Une explication se trouve peut-être dans le quatrième niveau de lisibilité, analysé par l´étude du CNDI : celui de ‘la figuration’. C´est ce qui permet de comprendre réellement un texte, de ‘le voir dans sa tête’ et, surtout, de s´y intéresser. ‘Il ne sert à rien d´écrire des articles s´ils ne sont pas clairs, mais il ne sert à rien d´écrire des articles clairs s´ils ne sont pas intéressants.’ Aux six questions traditionnelles auxquelles un article informatif doit répondre d´emblée (qui ? quoi ? quand ? où ? pourquoi ? comment ?) il manque quelque chose : ‘Et alors ? En quoi est-ce intéressant ?’

Si l´on ne fournit pas de réponse à cette question capitale, répondre aux autres ne sert à rien, remarquent les auteurs de l´étude. Seul un événement spectaculaire retiendra naturellement l´attention ; un article de football, par exemple, n´attirera qu´un lecteur passionné de football. Mais pour intéresser les autres, susciter un désir de connaître (‘vouloir savoir’), il faut renouveler des techniques journalistiques qui sont inadaptées au nouveau contexte de l´information. ‘La difficulté n´est plus d´écrire pour son lecteur, mais pour son non-lecteur, qui n´a pas de raisons de s´intéresser spontanément au sujet traité.’

L´avenir de la presse écrite se joue peut-être à ce niveau. Alors que la quantité d´informations se multiplie, la capacité d´attention du public ne change guère, et elle a tendance à se concentrer sur des sujets de plus en plus spécifiques. On assiste à ‘une crise de l´attention’, expliquent les auteurs. Il ne faut pas s´étonner que le public le plus ‘fragile’ – lecteurs jeunes ou occasionnels – se détourne de la presse. Pour ne plus être des machines à perdre des lecteurs, les journaux ‘ont désespérément besoin d´attention’.

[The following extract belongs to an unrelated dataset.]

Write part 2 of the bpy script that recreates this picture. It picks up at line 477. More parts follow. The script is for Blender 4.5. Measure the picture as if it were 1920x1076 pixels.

‘Vouloir savoir’me rappelle un slogan publicitaire utilisé par Le Mondeil y a une quinzaine d´années. Un slogan particulièrement bien choisi, qui invitait les lecteurs potentiels à s´informer et à s´instruire de manière agréable, et même passionnante. Ce slogan, qui reste valable mais oblige les journalistes à l´avoir toujours à l´esprit, tient en quatre mots : ‘le plaisir de savoir’.